Nessas manifestações que temos assistido, muitas flores
estão sendo plantadas, estão sendo juntadas com inúmeras outras flores já
cultivadas e vistosas que nossos pais, nossos formadores plantaram num passado
não tão distante. O que nos impede de ter mais flores nos jardins são os muros
construídos, muros esses da separação, da indiferença, da tentativa de minar
uma indignação de todos... mas, não desanimemos!
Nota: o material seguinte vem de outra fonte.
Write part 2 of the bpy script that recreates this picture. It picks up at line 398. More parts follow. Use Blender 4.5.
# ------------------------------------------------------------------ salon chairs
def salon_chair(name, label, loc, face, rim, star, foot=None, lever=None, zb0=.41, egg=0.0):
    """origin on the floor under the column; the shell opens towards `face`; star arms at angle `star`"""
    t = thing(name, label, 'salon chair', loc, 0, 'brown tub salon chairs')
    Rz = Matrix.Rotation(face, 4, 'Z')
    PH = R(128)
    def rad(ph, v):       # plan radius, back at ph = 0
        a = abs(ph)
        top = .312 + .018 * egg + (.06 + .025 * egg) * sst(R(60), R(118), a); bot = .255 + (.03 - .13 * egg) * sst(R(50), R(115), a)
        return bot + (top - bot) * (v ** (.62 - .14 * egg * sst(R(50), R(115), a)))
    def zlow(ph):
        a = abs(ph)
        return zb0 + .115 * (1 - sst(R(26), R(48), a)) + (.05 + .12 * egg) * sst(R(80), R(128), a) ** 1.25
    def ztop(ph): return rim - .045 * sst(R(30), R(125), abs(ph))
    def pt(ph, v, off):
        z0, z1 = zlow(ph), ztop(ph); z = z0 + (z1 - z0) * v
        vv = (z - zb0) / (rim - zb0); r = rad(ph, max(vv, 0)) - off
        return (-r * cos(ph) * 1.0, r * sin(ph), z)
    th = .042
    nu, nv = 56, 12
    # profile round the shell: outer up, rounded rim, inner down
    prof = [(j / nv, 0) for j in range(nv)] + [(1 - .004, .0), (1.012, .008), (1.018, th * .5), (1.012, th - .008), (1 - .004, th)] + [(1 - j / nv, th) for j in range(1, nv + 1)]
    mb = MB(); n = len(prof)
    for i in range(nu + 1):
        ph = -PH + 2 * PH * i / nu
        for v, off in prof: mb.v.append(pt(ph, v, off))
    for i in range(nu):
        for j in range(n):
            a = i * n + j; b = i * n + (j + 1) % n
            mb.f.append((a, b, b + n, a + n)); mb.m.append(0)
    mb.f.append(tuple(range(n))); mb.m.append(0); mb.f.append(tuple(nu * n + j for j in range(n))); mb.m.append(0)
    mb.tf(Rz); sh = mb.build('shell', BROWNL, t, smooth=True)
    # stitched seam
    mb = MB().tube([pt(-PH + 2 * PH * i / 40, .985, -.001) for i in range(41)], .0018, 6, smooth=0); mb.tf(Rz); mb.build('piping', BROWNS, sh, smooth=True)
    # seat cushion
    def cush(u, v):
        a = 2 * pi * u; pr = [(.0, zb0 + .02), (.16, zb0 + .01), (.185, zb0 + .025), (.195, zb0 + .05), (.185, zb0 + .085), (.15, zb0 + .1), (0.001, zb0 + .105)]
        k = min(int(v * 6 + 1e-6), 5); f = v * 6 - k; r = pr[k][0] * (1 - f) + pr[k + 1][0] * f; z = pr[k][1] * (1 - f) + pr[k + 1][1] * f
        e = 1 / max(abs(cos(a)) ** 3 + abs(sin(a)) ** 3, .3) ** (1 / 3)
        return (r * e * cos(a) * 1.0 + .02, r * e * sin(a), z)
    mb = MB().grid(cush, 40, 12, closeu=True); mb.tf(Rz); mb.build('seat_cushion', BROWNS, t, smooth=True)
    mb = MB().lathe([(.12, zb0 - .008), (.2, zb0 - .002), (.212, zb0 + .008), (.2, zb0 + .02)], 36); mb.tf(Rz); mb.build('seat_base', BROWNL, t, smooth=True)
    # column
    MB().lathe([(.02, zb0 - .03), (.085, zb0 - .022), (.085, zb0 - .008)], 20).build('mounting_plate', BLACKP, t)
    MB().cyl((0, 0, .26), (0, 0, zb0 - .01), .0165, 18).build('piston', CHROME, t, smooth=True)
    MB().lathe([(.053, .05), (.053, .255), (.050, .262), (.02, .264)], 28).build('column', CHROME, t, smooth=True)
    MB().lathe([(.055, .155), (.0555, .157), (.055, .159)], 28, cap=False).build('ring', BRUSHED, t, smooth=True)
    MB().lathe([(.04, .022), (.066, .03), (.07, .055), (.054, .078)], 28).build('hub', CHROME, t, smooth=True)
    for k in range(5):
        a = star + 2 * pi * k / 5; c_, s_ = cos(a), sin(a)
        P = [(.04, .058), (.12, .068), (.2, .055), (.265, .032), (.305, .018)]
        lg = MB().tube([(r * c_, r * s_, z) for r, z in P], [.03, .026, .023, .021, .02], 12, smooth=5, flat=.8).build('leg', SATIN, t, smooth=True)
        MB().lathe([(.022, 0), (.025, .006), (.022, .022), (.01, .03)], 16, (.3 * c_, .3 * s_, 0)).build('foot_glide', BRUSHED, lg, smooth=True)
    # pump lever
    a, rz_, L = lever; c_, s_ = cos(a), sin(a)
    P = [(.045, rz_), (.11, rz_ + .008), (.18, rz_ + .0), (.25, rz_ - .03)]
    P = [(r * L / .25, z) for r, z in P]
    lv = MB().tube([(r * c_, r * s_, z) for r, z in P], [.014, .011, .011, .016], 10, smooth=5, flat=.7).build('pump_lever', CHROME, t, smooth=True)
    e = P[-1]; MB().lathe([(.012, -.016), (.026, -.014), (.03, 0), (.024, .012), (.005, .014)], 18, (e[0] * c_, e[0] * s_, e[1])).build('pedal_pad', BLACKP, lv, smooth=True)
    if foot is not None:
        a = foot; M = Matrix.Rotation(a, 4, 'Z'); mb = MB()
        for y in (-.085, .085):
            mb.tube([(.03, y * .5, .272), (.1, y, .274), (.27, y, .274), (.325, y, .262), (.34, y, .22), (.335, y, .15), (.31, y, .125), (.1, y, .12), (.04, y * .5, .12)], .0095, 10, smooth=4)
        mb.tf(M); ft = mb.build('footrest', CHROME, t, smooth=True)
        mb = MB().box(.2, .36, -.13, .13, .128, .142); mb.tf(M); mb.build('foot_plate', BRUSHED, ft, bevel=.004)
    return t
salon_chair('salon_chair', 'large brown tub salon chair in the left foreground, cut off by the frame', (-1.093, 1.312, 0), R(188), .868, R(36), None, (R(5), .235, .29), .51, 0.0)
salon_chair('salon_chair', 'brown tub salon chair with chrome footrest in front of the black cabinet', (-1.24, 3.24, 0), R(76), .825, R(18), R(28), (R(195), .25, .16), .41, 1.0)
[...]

No caminho podemos ver muros
ou flores... feliz é aquele que pula os muros para encontrar e plantar mais
flores.
Fotos da Gazeta do Povo |
"Quem de dentro de si não sai, vai morrer sem amar
ninguém" nessas palavras de Vinícios de Morais fica a dica pra
exercitarmos o 'sair de si' para 'ir ao outro'... esse movimento requer
coragem, requer compreensão: só os fortes conseguem? Não, talvez só os fracos
consigam, porque os fortes se acham grandes demais para se fazerem pequenos com
os pequenos, fracos com os fracos... são fortes demais para se mostrarem fracos
e suscetíveis ao amor.
Aos Gigantes que acordaram: o que querem? Qual o projeto de
nova sociedade? Não é pelo alvoroço que se conquista mudanças verdadeiras, o
gigante acordou, e ele não pode descansar enquanto não ver uma nova sociedade,
com valores que dignificam e valorizam sempre mais o humano o conduzindo sempre
a práticas libertadoras que são capazes de transformar as realidades de morte
de nossa sociedade em realidades de vida.
A
sociedade precisa renascer, essa passagem de opressão para a libertação, nas
palavras de Paulo Freire precisa acontecer de forma que “os que passam têm de
assumir uma forma nova de estar sendo;
já não podem atuar como atuavam; já não podem permanecer como estavam sendo.”